Around 4.5 million homes in England are leasehold. Most flats are leasehold by necessity — when multiple homes share one building, someone needs to own and manage the structure. But many houses have been sold as leasehold too, particularly by volume housebuilders, and this has caused significant problems for buyers who didn't fully understand what they were committing to.
Freehold explained
If you own the freehold, you own the property and the land it sits on outright, with no time limit. You're responsible for all maintenance and repairs. There's no ground rent, no service charge, and no permission needed for alterations (beyond planning permission and building regulations). Most houses in the UK are freehold.
Leasehold explained
A leasehold means you own the right to occupy the property for a set number of years — the lease term. When the lease runs out, ownership reverts to the freeholder. You don't own the land; you essentially rent it from the freeholder through ground rent payments. The freeholder (or a management company) manages the building and charges you a service charge for maintenance, insurance, and communal areas.
New leases are typically granted for 99, 125, or 999 years. A 999-year lease is functionally almost the same as freehold. A lease with 80+ years remaining is generally fine for mortgage purposes and property value. Below 80 years, problems start.
Why lease length matters
As a lease gets shorter, the property becomes harder to sell and harder to mortgage. Many lenders won't offer a mortgage on a lease with fewer than 70-80 years remaining. A short lease also reduces property value — the closer the lease gets to expiry, the less the property is worth.
Critically, extending a lease becomes much more expensive once it drops below 80 years. That's because below 80 years, the freeholder is entitled to a share of the property's "marriage value" — the increase in value that the extension creates. This can add tens of thousands to the extension cost. Extending before you hit 80 years is significantly cheaper.
Ground rent
Ground rent is an annual payment to the freeholder. Historically, it was a token amount — a peppercorn (literally nothing). But some modern leases include ground rent that doubles every 10 or 25 years, which can escalate to thousands of pounds annually. Escalating ground rent has been one of the most controversial aspects of leasehold.
The Leasehold Reform (Ground Rent) Act 2022 capped ground rent on new leases granted after 30 June 2022 to a peppercorn (zero). But this doesn't help people already locked into older leases with escalating ground rent. Reform of existing ground rents has been promised but not yet legislated.
Service charges
The service charge covers the cost of maintaining the building — cleaning, repairs, insurance, lift maintenance, communal lighting, gardening, and management fees. Charges vary enormously, from a few hundred pounds a year for a small block to several thousand for a large development with a concierge, gym, or swimming pool.

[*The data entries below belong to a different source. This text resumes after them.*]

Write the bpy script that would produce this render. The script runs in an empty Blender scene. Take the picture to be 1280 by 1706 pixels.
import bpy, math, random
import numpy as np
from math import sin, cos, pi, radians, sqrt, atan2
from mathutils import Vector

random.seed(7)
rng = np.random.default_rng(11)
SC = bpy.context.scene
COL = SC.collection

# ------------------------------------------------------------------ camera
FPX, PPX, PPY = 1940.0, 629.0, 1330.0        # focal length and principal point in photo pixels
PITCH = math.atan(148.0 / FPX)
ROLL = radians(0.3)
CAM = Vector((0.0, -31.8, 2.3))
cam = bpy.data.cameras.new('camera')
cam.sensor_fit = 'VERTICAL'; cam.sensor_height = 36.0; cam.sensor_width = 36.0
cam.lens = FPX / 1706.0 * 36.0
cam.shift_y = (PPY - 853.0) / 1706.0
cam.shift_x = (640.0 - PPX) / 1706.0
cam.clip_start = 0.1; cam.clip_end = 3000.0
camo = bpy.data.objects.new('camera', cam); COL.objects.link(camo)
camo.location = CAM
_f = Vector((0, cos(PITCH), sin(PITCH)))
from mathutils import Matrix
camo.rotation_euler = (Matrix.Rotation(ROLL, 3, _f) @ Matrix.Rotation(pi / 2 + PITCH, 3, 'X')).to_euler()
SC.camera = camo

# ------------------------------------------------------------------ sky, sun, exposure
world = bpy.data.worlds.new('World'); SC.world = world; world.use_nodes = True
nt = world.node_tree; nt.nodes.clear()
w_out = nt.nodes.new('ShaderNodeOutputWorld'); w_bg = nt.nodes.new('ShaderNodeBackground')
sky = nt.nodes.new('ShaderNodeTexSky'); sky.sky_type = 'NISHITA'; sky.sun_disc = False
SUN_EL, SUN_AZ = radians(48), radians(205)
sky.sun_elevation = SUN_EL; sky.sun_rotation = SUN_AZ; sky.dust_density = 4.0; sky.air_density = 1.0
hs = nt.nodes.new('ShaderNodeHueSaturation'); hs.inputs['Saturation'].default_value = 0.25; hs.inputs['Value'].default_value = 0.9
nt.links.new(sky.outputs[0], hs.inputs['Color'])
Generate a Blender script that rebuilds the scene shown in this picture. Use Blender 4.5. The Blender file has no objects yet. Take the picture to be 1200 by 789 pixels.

You have the right to see a breakdown of what you're paying for and to challenge unreasonable charges. The First-tier Tribunal (Property Chamber) can rule on whether charges are reasonable. If you're buying a leasehold property, review several years of service charge accounts before committing — unexpected major works bills (a new roof, cladding remediation) can run to tens of thousands per flat.
Lease extensions
If you've owned your flat for at least two years, you have the legal right to extend your lease by 90 years on top of the remaining term, and reduce the ground rent to zero. The cost depends on the property value, remaining lease term, and ground rent level. Expect to pay at least several thousand pounds for a lease with 80+ years, and potentially £20,000-50,000+ for shorter leases.
The process involves serving a formal notice on the freeholder, who must respond with a counter-offer. If you can't agree, the Tribunal decides the price. You'll need a specialist surveyor to handle the valuation.
Buying the freehold (enfranchisement)
Flat owners can collectively buy the freehold of their building — this is called collective enfranchisement. You need at least half the flats in the building to participate, and the building must meet certain criteria. It gives residents control over management, maintenance, and future lease extensions (which become much cheaper). The process is complex and requires a solicitor with enfranchisement experience.
House owners with a leasehold have the right to buy the freehold individually, typically at a price based on the value of the ground rent and the length of the remaining lease.
Upcoming reforms
The government has committed to significant leasehold reform, including making it cheaper and easier to extend leases, reforming the calculation of lease extension and enfranchisement costs, potentially banning leasehold for new houses entirely, and addressing the cladding crisis where leaseholders have been charged for remediation of dangerous cladding.
The Leasehold and Freehold Reform Act 2024 is being implemented in stages. Keep an eye on GOV.UK for the latest implementation dates, as the details and timing continue to evolve.